How Should We Memorialize the War Dead?

In the U.S., our job for today is clear. It’s Memorial Day and there are a solemn thoughts to have and wreaths to lay. “Ultimate sacrifice” must be repeated again and again. And as MSNBC’s Chris Hayes learned last year, best not to raise even the smallest question of whether  painting each and every dead soldier with a broad “hero” brush is accurate.
President Obama visited the tomb of the Unknown Soldier and gave a speech  mourning the fact that war touches so few American lives these days. Not, mind you, because that makes wars harder to stop, but because “not all Americans may always see or fully grasp the depths of sacrifice, the profound costs that are made in our name, right now, as we speak, every day.” It’s true that war is dull and endless to much of America now, and that soldiers who return from war broken and riddled with PTSD are tucked away out of sight. But discomfort with the reality of war — even its effects on “our” guys and gals — has never stopped celebration and perpetuation of its theoretical gloriousness.
There are are a lot of dead to consider on a day like today — certainly they weren’t all bad people, even when the cause was American imperialism and they were — at best — draftees too scared to drop everything and run to Canada. (What about all those dead draftees? Aren’t there a few peeved young dead men wondering why they’re being celebrated today?)
So what’s Memorial Day for? We already have Veteran’s Day. November 11 once celebrated something solemn and tangible — the end of a war. Not a well-ended war, considering how easily it lead to the worst one in history. But honoring the stoppage of that carnage — albeit too little, too late for 15 million men – is a truer celebration than a non-specific day of thanking veterans for their “service.” Woodrow Wilson’s 1919 declaration to mark the day was war mongerish, but the 1926 Joint Resolution by Congress about Armistice Day was downright dovish:

Whereas the 11th of November 1918, marked the cessation of the most destructive, sanguinary, and far reaching war in human annals and the resumption by the people of the United States of peaceful relations with other nations, which we hope may never again be severed, and
Whereas it is fitting that the recurring anniversary of this date should be commemorated with thanksgiving and prayer and exercises designed to perpetuate peace through good will and mutual understanding between nations; [...]
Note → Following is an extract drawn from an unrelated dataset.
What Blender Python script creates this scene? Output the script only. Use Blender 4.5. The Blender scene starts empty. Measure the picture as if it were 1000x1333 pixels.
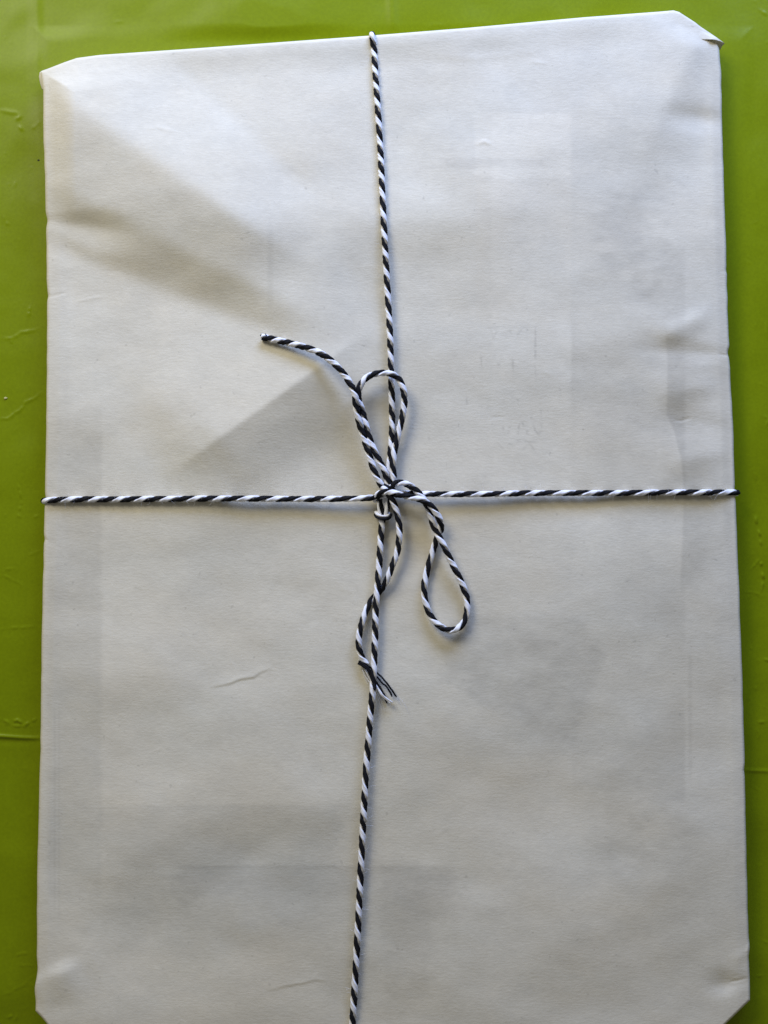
import bpy, math, random
import numpy as np
from mathutils import Vector

random.seed(7)
rng = np.random.default_rng(11)
S = bpy.context.scene
COL = S.collection
MM = 0.001

# ------------------------------------------------------------------ camera
PARCEL_H = 7.0 * MM              # thickness of the wrapped book
TILT = math.radians(3.0)          # the phone leans a little towards the bottom edge
DIST = 0.400                      # lens to paper
HALF_H = 0.16667                  # half the height of the view, on the paper
cam_d = bpy.data.cameras.new('camera')
cam = bpy.data.objects.new('camera', cam_d)
COL.objects.link(cam)
cam.location = (0, -math.sin(TILT) * DIST, math.cos(TILT) * DIST + PARCEL_H)
cam.rotation_euler = (TILT, 0, 0)
cam_d.sensor_fit = 'VERTICAL'
cam_d.sensor_height = 24
cam_d.lens = 12 / (HALF_H / DIST)
cam_d.clip_start = 0.01
cam_d.clip_end = 20
S.camera = cam

# ------------------------------------------------------------------ light (indoors, by windows)
W = bpy.data.worlds.new('World')
S.world = W
W.use_nodes = True
W.node_tree.nodes['Background'].inputs[0].default_value = (0.97, 0.96, 0.93, 1)
W.node_tree.nodes['Background'].inputs[1].default_value = 0.115


def area(name, loc, target, sx, sy, watt, color):
    d = bpy.data.lights.new(name, 'AREA')
    d.shape = 'RECTANGLE'
    d.size = sx
    d.size_y = sy
    d.energy = watt
    d.color = color
    o = bpy.data.objects.new(name, d)
    COL.objects.link(o)
    o.location = loc
    v = Vector(target) - Vector(loc)
    o.rotation_euler = v.to_track_quat('-Z', 'Y').to_euler()
    return o


area('window_light_warm', (-0.36, 0.52, 0.46), (0, 0.0, 0), 0.32, 0.30, 3.0, (1.0, 0.95, 0.83))
area('window_light_cool', (0.12, 0.52, 0.22), (0, 0.06, 0), 0.40, 0.18, 3.8, (0.385, 0.53, 1.0))

S.view_settings.view_transform = 'Standard'
S.view_settings.look = 'None'
S.view_settings.gamma = 1
S.view_settings.exposure = 0.24

# ------------------------------------------------------------------ helpers
ct, st = math.cos(TILT), math.sin(TILT)


def P(px, py, z):
    """point of the plane at height z seen at pixel (px, py) of the 1000 x 1333 photograph; arrays welcome"""
    px = np.asarray(px, float); py = np.asarray(py, float); z = np.asarray(z, float)
    k = HALF_H / DIST / 666.5
    cx = (px - 500) * k
    cy = -(py - 666.5) * k
    dy = cy * ct + st
    dz = cy * st - ct
    t = (z - cam.location.z) / dz
    return np.stack([cx * t + 0 * z, cam.location.y + dy * t, z + 0 * t], -1)


def interp_pts(pts, t):
    pts = np.array(pts, float)
    d = np.r_[0, np.cumsum(np.hypot(*np.diff(pts, axis=0).T))]
    d /= d[-1]
    return np.stack([np.interp(t, d, pts[:, 0]), np.interp(t, d, pts[:, 1])], -1)


def grid_mesh(name, V, nu, nv):
    me = bpy.data.meshes.new(name)
    idx = np.arange(nu * nv).reshape(nv, nu)
    q = np.stack([idx[:-1, :-1], idx[1:, :-1], idx[1:, 1:], idx[:-1, 1:]], -1).reshape(-1, 4)
    me.vertices.add(nu * nv)
    me.vertices.foreach_set('co', V.reshape(-1).astype(np.float32))
    me.loops.add(q.size)
    me.loops.foreach_set('vertex_index', q.reshape(-1).astype(np.int32))
    me.polygons.add(len(q))
    me.polygons.foreach_set('loop_start', np.arange(0, q.size, 4, dtype=np.int32))
    me.update(calc_edges=True)
    me.polygons.foreach_set('use_smooth', np.ones(len(q), dtype=bool))
    return me


def link(name, me, mats, parent=None):
    o = bpy.data.objects.new(name, me)
    COL.objects.link(o)
    for m in (mats if isinstance(mats, (list, tuple)) else [mats]):
        me.materials.append(m)
    if parent:
        o.parent = parent
    return o


def empty(name, label, cat):
    o = bpy.data.objects.new(name, None)
    COL.objects.link(o)
    o.empty_display_size = 0.02
    o['label'] = label
    o['category'] = cat
    return o


# ---- relief maps, one cell per pixel of the photograph (0.25 mm)
OX, OY, NX, NY = 60, 60, 1120, 1540
YY, XX = np.mgrid[0:NY, 0:NX].astype(np.float32)
XX -= OX
YY -= OY


def blur(a, s):
    if s <= 0:
        return a
    r = int(3 * s) + 1
    pad = np.pad(a, r, mode='edge')
    fy = np.fft.rfftfreq(pad.shape[1])[None, :]
    fx = np.fft.fftfreq(pad.shape[0])[:, None]
    g = np.exp(-2 * (math.pi * s) ** 2 * (fx ** 2 + fy ** 2))
    return np.fft.irfft2(np.fft.rfft2(pad) * g, s=pad.shape)[r:-r, r:-r].astype(np.float32)


def cloud(sx, sy, seed):
    g = np.random.default_rng(seed).standard_normal((NY, NX)).astype(np.float32)
    fx = np.fft.rfftfreq(NX)[None, :]
    fy = np.fft.fftfreq(NY)[:, None]
    k = np.exp(-2 * math.pi ** 2 * ((sx * fx) ** 2 + (sy * fy) ** 2))
    a = np.fft.irfft2(np.fft.rfft2(g) * k, s=g.shape)
    return (a / a.std()).astype(np.float32)


def sstep(a, b, x):
    t = np.clip((x - a) / (b - a), 0, 1)
    return t * t * (3 - 2 * t)


def ridge(ax, ay, bx, by, h0, h1, wl0, wl1, wr0, wr1, ea=20, eb=20, pl=1.0):
    """tent-shaped fold from a to b; l = left-hand side walking a->b on the picture (y down), r = the other"""
    L = math.hypot(bx - ax, by - ay)
    ux, uy = (bx - ax) / L, (by - ay) / L
    s = (XX - ax) * ux + (YY - ay) * uy
    d = -(XX - ax) * uy + (YY - ay) * ux          # >0: right-hand side when y points down
    t = np.clip(s / L, 0, 1)
    h = h0 + (h1 - h0) * t
    wl = wl0 + (wl1 - wl0) * t
    wr = wr0 + (wr1 - wr0) * t
    prof = np.where(d > 0, 1 - d / wr, 1 + d / wl)
    prof = np.clip(prof, 0, 1)
    prof = np.where(prof < .36, prof ** 2 / .72, prof - .18) / .82
    prof = np.where(d > 0, prof ** pl, prof)
    env = sstep(-ea, ea * 0.3, s) * (1 - sstep(L - eb * 0.3, L + eb, s))
    return (h * prof * env).astype(np.float32)


def section(ax, ay, bx, by, ds, hs, sc0, sc1, k0, k1, ea, eb, hs2=None, m0=0, m1=1):
    """a run of facets with the given cross-section (ds px, hs mm); right of a->b is positive"""
    L = math.hypot(bx - ax, by - ay)
    ux, uy = (bx - ax) / L, (by - ay) / L
    s = (XX - ax) * ux + (YY - ay) * uy
    d = -(XX - ax) * uy + (YY - ay) * ux
    t = np.clip(s / L, 0, 1)
    dd = (d / (sc0 + (sc1 - sc0) * t)).ravel()
    h = np.interp(dd, ds, hs).reshape(d.shape)
    if hs2:
        e = sstep(m0, m1, s)
        h = h * (1 - e) + np.interp(dd, ds, hs2).reshape(d.shape) * e
    env = sstep(-ea, ea * 0.3, s) * (1 - sstep(L - eb * 0.3, L + eb, s))
    return (h * (k0 + (k1 - k0) * t) * env).astype(np.float32)


def bump(x, y, sx, sy, h, ang=0):
    c, s_ = math.cos(ang), math.sin(ang)
    u = (XX - x) * c + (YY - y) * s_
    v = -(XX - x) * s_ + (YY - y) * c
    return (h * np.exp(-0.5 * ((u / sx) ** 2 + (v / sy) ** 2))).astype(np.float32)


def stroke(pts, w, h, dots=0.0, step=False, seed=0):
    """thin crease along a polyline; step=True lifts one side only and fades away from it"""
    out = np.zeros((NY, NX), np.float32)
    r = np.random.default_rng(seed + int(pts[0][0] * 13 + pts[0][1] * 7) % 9999)
    tot = sum(math.dist(a, b) for a, b in zip(pts, pts[1:]))
    acc = 0
    for a, b in zip(pts, pts[1:]):
        L = math.dist(a, b)
        m = int(8 * w + (14 if step else 2))
        x0 = int(max(0, min(a[0], b[0]) + OX - m)); x1 = int(min(NX, max(a[0], b[0]) + OX + m))
        y0 = int(max(0, min(a[1], b[1]) + OY - m)); y1 = int(min(NY, max(a[1], b[1]) + OY + m))
        if x1 <= x0 or y1 <= y0:
            acc += L
            continue
        X = XX[y0:y1, x0:x1]; Y = YY[y0:y1, x0:x1]
        ux, uy = (b[0] - a[0]) / L, (b[1] - a[1]) / L
        s = (X - a[0]) * ux + (Y - a[1]) * uy
        d = -(X - a[0]) * uy + (Y - a[1]) * ux
        sc = np.clip(s, 0, L)
        dist = np.hypot(s - sc, d)
        T = (acc + sc) / tot
        env = np.sin(math.pi * np.clip(T, 0.02, 0.98)) ** 0.5
        if dots > 0:
            ph = r.uniform(0, 6)
            env = env * np.clip(1 - dots + dots * np.sin(T * tot / 2.7 + ph) * 1.6, 0, 1.3)
        if step:
            v = h * env * np.where(d > 0, np.exp(-(d / 1.1) ** 2), np.exp(-(-d / 9.0))) * (np.abs(s - sc) < 1)
        else:
            v = h * env * np.exp(-0.5 * (dist / w) ** 2)
        out[y0:y1, x0:x1] = np.where(np.abs(v) > np.abs(out[y0:y1, x0:x1]), v, out[y0:y1, x0:x1])
        acc += L
    return out


def sample(A, px, py):
    x = np.clip(np.asarray(px, float) + OX, 0, NX - 1.001)
    y = np.clip(np.asarray(py, float) + OY, 0, NY - 1.001)
    i = x.astype(int); j = y.astype(int)
    fx = x - i; fy = y - j
    if A.ndim == 3:
        fx = fx[..., None]; fy = fy[..., None]
    return (A[j, i] * (1 - fx) * (1 - fy) + A[j, i + 1] * fx * (1 - fy)
            + A[j + 1, i] * (1 - fx) * fy + A[j + 1, i + 1] * fx * fy)


# ------------------------------------------------------------------ materials
def new_mat(name):
    m = bpy.data.materials.new(name)
    m.use_nodes = True
    nt = m.node_tree
    return m, nt, nt.nodes['Principled BSDF']


def node(nt, t, **kw):
    n = nt.nodes.new(t)
    for k, v in kw.items():
        setattr(n, k, v)
    return n


def mapping(nt, scale, rot=(0, 0, 0)):
    tc = node(nt, 'ShaderNodeTexCoord')
    mp = node(nt, 'ShaderNodeMapping')
    mp.inputs['Scale'].default_value = scale
    mp.inputs['Rotation'].default_value = rot
    nt.links.new(tc.outputs['Object'], mp.inputs['Vector'])
    return mp


def noise(nt, mp, scale, detail=4, rough=0.5):
    n = node(nt, 'ShaderNodeTexNoise')
    n.inputs['Scale'].default_value = scale
    n.inputs['Detail'].default_value = detail
    n.inputs['Roughness'].default_value = rough
    nt.links.new(mp.outputs[0], n.inputs['Vector'])
    return n


def paper_material():
    m, nt, b = new_mat('white_wrapping_paper')
    at = node(nt, 'ShaderNodeAttribute', attribute_name='show_through')
    # laid fibres: streaks running across the sheet, plus a finer felt
    fib = noise(nt, mapping(nt, (420, 1500, 1)), 1.0, 3, 0.6)
    felt = noise(nt, mapping(nt, (1, 1, 1)), 1500, 3, 0.65)
    mot = noise(nt, mapping(nt, (60, 130, 1)), 1.0, 5, 0.6)
    fleck = noise(nt, mapping(nt, (1, 1, 1)), 560, 1, 0.4)
    rf = node(nt, 'ShaderNodeMapRange')
    rf.inputs[1].default_value = 0.25; rf.inputs[2].default_value = 0.75
    rf.inputs[3].default_value = 0.945; rf.inputs[4].default_value = 1.04
    nt.links.new(fib.outputs['Fac'], rf.inputs[0])
    rm = node(nt, 'ShaderNodeMapRange')
    rm.inputs[1].default_value = 0.25; rm.inputs[2].default_value = 0.75
    rm.inputs[3].default_value = 0.965; rm.inputs[4].default_value = 1.03
    nt.links.new(mot.outputs['Fac'], rm.inputs[0])
    rk = node(nt, 'ShaderNodeMapRange')
    rk.inputs[1].default_value = 0.20; rk.inputs[2].default_value = 0.26
    rk.inputs[3].default_value = 0.86; rk.inputs[4].default_value = 1.0
    nt.links.new(fleck.outputs['Fac'], rk.inputs[0])
    mu = node(nt, 'ShaderNodeMath', operation='MULTIPLY')
    nt.links.new(rf.outputs[0], mu.inputs[0]); nt.links.new(rm.outputs[0], mu.inputs[1])
    mu2 = node(nt, 'ShaderNodeMath', operation='MULTIPLY')
    nt.links.new(mu.outputs[0], mu2.inputs[0]); nt.links.new(rk.outputs[0], mu2.inputs[1])
    mx = node(nt, 'ShaderNodeVectorMath', operation='SCALE')
    nt.links.new(at.outputs['Color'], mx.inputs[0])
    nt.links.new(mu2.outputs[0], mx.inputs['Scale'])
    nt.links.new(mx.outputs[0], b.inputs['Base Color'])
    b.inputs['Roughness'].default_value = 0.72
    b.inputs['Specular IOR Level'].default_value = 0.28
    add = node(nt, 'ShaderNodeMath', operation='ADD')
    nt.links.new(fib.outputs['Fac'], add.inputs[0]); nt.links.new(felt.outputs['Fac'], add.inputs[1])
    bp = node(nt, 'ShaderNodeBump')
    bp.inputs['Strength'].default_value = 0.55
    bp.inputs['Distance'].default_value = 0.00009
    nt.links.new(add.outputs[0], bp.inputs['Height'])
    nt.links.new(bp.outputs[0], b.inputs['Normal'])
    return m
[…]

We used to actually celebrate the end of a war in America. What a strange concept. But after World War II and Korea, veterans were included in the honoring, and Armistice Day turned to Veteran’s Day.
Funny also how Decoration Day turned to Memorial Day. After the Civil War, mourning families put flowers on the graves of their fallen. But that personal sorrow, too, became a generic “celebration” instead of a response  – albeit one officially respectful to the cause — to the blood and misery of the Civil War. Now you needn’t think about World War I or the Civil War, or try to picture them. Just consider nice ideas like the bravery of veterans and the solemnity of memorializing dead soldiers in between carefully browning each side of your barbecuing bratwurst. If we’re all mourning dead soldiers today, and honoring living ones in November, what does it matter how they die, or who they’ve killed? With one sweep, it’s all honorable, and it’s all tragic, and that turns reality into a bumper sticker.
Over at Free Association, Sheldon Richman is celebrating the day as he always does, by watching the film The Americanization of Emily. This masterpiece goes beyond a Catch-22-type absurdest critique of the lunacy of war, and  more daringly critiques the dangers of memorializing soldiers the way that we do. Says the main character at one point:

I don’t trust people who make bitter reflections about war, Mrs. Barham. It’s always the generals with the bloodiest records who are the first to shout what a Hell it is. And it’s always the widows who lead the Memorial Day parades . . . we shall never end wars, Mrs. Barham, by blaming it on ministers and generals or warmongering imperialists or all the other banal bogies. It’s the rest of us who build statues to those generals and name boulevards after those ministers; the rest of us who make heroes of our dead and shrines of our battlefields. We wear our widows’ weeds like nuns and perpetuate war by exalting its sacrifices….

Yet another thing that war robs from family members of dead soldiers is a way to mourn their loved ones without helping to prop up the very system that had them killed. It is not morally neutral to join the military, and so it’s not morally neutral to mourn war dead. At least not while this dangerous cult of adoration exists. And not while every dead American soldier is a tragedy, and a young, brave life taken, but every dead foreigner is a shame at best, but usually just a number, just one forgotten number out of hundreds, thousands, and millions.